First of all, sorry for the formatting issues. I will follow your recommendations and try to avoid this in the future. Answers to mike cook's and William Unruh's mails are below.

mike cook wrote:
  The time_t stamps are available as the transmit time in all ntp
packets coming from the peer. One way you could get them is to run
ntpdate -d against the peers. You could do that in your program in a
pipe and parse the stdout.

I am still confused as to the current status. If I am following ,you are collecting timestamps (which are
offsets from the moment of boot of a remote system) and with which you
are populating shared memory attached to the shared memory refclock
driver. At the moment these are absolute offsets (say with a base of 0
, or 00h00m00s 1 jan 1970 in the unix epoch), and you are saying that
your system clock is synchronizing correctly by NTP with reference to
that epoch . So your system should be now showing dates well in the
past.
Is that the case? Now you want to add a network ntp server to the config to get your
system clock UTC sync'd. If that is the case, before starting NTP
normally,  you can set the system clock to that of a bunch of servers
with either ntpdate, or ntpd -g. If you have no network at this point
you will be able to detect it and take further action such as
requesting that the date be set manually. That will give you a
reasonable starting value sync'd to UTC. Then you can "normalize" your
refclock  timestamps by computing the offset with the now correct
system clock value and adding that fixed delta to each of the new raw
timestamps before populating the shared memory.
Is that the plan? Or have I lost my paddle.

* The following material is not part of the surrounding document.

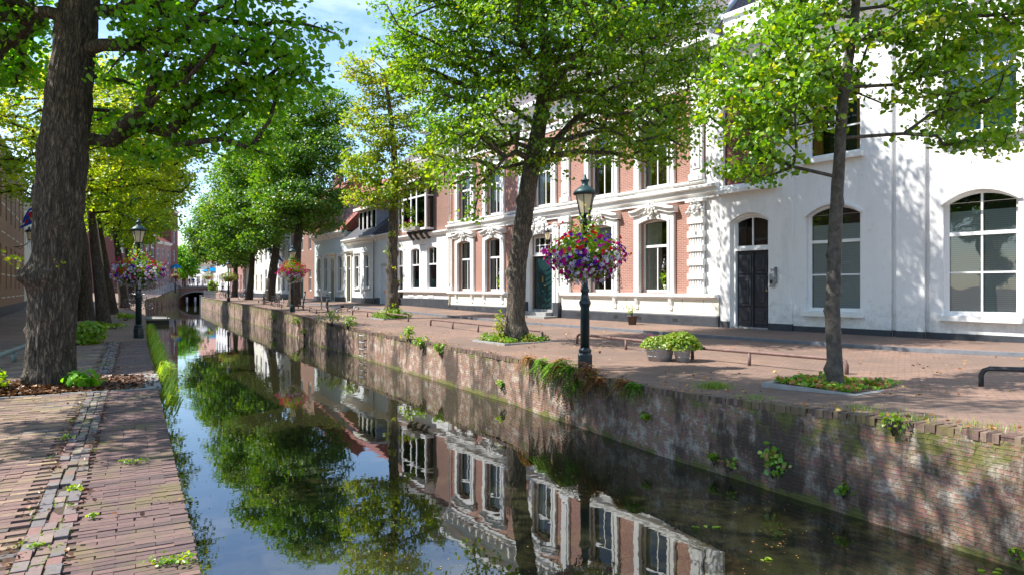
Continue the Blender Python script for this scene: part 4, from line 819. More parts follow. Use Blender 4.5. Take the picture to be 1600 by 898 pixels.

Almost, if I understand you correctly. Here is a problem description that clarifies it hopefully: Let's assume in a simple setup we have 3 systems A, B, and C. A is a NTP server (stratum 1 or 2) on the internet, B is a local server with a standard oscillator, and C is a system in the same network as A with a temperature-stable oscillator (and a known frequency offset in ppm). C does not provide absolute timestamps but only timestamps relative to an unspecific epoch (e.g. its starting time). C sends B those timestamps and on arrival they may be passed to NTP or another program via a sufficient interface (e.g. shared memory). The system clock of B is synchronized via NTP with A as server. The accuracy (difference compared to UTC, under 1ms and lower even in the initial phase of NTP would be ideal) and stability (how closely the clock maintains its frequency) of the clock in B is to be improved. The initial idea was to use the relative timestamps of C in B (a) via PPS or (b) as a refclock via the shared memory interface. I have not figured out a way to approach (a) but am working (b). As the timestamps from C are likely relative to another epoch than 1. January 1900 and the clock in C drifts, before the timestamps are passed to NTP in B, an offset has to be determined. This offset has to be adjusted (each timestamp or frequently when out of a specific threshold) as the oscillator in C has a drift. For example: A simplified procedure works when I do not use an external NTP server but synchronize to the local clock via clock_gettime with CLOCK_REALTIME and an offset (to simulate another clock than the system clock). That is, determine the epoch offset by using two timestamps that were approximately generated at the same time (this should approximately be the difference of 1. January 1970 plus offset to the epoch used in C). The frequency drift in C I havn't respected in this setup. The quality of this solution I havn't determined. For receiving the timestamps of A I implemented a call to 'ntpq -c "rv 0 clock"'. What do 0, &1, &2, and so on for rv actually reference? When I look at the output of 'ntpq -c "association"' I get assid's with 5 digits. When using multiple servers in NTP, this procedure has to be adjusted, of course. Do you think (a) or (b) may be actually working? Do you have other ideas? I guess another option would be to buy a cheap GPS clock for B and use it as refclock and PPS source but that would be just too easy (and a little more expensive).

William Unruh wrote:
It is very unclear what your mean (and I do not just mean the
formatting). Is this an external clock to the computer? Do you at least
know that the clock starts on the second, or is the start time unknown
even to the microsecond level? Why do you want to use that clock?
"It works well when setting its offset to the system clock"
What works well? Are you trying to get that relative clock to have the
correct time, or is it providing the time?

Yes, ntpd would find it very very difficult to use that clock as a
reference. A PPS signal which has not seconds marker, at least is know
to be accurate to the ms, and it can be used to discipline the system
clock to the ms, if something else disciplines the seconds. Your give
nothing except the rate, and ntpd uses only the offset to determine the
rate.


Thanks for your patience with me and my imprecise descriptions. I hope the above answer clarifies what I actually mean.